[Scene script records]
****************

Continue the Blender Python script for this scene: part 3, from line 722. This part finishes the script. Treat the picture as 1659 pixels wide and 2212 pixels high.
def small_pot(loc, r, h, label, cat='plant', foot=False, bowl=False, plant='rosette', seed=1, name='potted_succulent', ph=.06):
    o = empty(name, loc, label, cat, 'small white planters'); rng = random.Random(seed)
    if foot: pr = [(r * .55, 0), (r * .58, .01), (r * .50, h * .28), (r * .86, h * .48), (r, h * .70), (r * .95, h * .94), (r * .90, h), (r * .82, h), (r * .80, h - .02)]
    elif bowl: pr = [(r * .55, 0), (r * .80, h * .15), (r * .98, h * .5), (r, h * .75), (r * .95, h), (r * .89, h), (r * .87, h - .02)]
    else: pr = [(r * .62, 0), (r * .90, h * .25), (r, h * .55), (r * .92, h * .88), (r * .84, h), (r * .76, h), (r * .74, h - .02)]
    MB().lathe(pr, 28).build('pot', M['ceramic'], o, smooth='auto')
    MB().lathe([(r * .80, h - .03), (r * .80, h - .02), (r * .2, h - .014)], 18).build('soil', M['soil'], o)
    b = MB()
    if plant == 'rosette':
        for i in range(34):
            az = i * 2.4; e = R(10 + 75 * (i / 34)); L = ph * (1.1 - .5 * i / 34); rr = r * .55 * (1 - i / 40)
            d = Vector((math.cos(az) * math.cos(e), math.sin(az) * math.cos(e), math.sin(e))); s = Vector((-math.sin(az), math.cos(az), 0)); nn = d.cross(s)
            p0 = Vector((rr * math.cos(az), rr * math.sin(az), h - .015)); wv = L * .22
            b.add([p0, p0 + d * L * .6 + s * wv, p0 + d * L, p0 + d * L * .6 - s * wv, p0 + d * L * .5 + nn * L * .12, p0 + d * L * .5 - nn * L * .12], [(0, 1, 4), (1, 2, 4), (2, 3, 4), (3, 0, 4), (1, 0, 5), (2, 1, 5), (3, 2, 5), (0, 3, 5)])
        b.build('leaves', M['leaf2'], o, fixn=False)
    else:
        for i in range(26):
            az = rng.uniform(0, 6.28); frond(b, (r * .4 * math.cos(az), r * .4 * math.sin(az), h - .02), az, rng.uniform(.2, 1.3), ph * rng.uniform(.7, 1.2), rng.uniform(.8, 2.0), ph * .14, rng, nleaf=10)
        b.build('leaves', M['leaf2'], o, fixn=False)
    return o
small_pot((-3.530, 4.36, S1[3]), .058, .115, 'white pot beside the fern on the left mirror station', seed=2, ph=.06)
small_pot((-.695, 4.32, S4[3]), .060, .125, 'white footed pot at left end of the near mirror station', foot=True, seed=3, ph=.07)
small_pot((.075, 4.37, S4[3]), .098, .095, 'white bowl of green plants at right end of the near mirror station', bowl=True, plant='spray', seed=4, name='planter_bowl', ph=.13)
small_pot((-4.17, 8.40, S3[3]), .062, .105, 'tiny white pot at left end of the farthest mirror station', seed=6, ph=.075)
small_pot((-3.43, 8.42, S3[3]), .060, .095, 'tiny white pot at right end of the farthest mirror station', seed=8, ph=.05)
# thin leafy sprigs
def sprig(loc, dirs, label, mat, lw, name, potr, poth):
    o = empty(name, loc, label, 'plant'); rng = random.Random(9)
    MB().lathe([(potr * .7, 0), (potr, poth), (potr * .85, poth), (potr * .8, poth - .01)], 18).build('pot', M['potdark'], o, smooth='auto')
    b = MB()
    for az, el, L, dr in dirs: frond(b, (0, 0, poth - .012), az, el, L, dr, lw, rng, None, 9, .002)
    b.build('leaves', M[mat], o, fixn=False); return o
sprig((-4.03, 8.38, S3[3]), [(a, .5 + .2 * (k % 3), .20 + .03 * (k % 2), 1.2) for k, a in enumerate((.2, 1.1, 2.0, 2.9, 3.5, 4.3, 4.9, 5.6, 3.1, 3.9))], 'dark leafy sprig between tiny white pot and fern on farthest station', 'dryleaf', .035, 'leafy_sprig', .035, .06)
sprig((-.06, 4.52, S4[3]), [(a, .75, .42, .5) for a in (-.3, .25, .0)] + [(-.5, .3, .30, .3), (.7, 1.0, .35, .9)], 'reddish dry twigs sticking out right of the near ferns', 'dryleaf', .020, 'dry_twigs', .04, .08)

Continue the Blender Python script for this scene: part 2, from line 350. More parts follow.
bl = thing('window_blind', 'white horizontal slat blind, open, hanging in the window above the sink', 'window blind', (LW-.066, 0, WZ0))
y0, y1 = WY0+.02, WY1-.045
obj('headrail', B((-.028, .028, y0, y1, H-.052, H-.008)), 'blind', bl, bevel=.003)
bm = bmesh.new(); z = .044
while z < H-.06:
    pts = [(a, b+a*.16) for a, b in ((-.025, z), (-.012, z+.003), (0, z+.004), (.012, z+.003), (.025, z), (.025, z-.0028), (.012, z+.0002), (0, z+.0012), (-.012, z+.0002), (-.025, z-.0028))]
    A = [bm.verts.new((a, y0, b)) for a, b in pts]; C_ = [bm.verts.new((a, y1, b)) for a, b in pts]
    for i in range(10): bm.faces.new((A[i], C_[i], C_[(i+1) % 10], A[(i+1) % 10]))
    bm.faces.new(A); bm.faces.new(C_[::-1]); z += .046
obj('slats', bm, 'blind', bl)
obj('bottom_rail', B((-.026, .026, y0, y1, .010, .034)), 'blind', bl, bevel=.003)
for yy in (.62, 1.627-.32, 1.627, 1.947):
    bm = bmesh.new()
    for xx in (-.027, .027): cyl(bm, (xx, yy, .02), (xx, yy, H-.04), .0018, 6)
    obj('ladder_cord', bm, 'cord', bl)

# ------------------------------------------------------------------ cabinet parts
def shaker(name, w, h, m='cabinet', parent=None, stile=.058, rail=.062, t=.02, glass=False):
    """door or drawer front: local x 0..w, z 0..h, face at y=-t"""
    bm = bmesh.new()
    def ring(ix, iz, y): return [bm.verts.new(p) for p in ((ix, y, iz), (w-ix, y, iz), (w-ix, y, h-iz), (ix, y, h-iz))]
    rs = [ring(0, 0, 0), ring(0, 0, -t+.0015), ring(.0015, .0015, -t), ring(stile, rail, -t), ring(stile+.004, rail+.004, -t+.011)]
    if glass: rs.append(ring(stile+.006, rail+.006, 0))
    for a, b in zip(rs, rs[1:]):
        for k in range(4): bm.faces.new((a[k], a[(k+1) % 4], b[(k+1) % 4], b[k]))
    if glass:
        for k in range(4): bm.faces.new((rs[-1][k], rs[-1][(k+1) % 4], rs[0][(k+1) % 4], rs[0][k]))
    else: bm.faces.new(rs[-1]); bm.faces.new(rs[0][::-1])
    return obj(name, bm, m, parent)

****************

EXERCISE TASK
Scan the listing above and copy all lines containing the word "Python".

RESULT OF THIS EXERCISE
Continue the Blender Python script for this scene: part 3, from line 722. This part finishes the script. Treat the picture as 1659 pixels wide and 2212 pixels high.
Continue the Blender Python script for this scene: part 2, from line 350. More parts follow.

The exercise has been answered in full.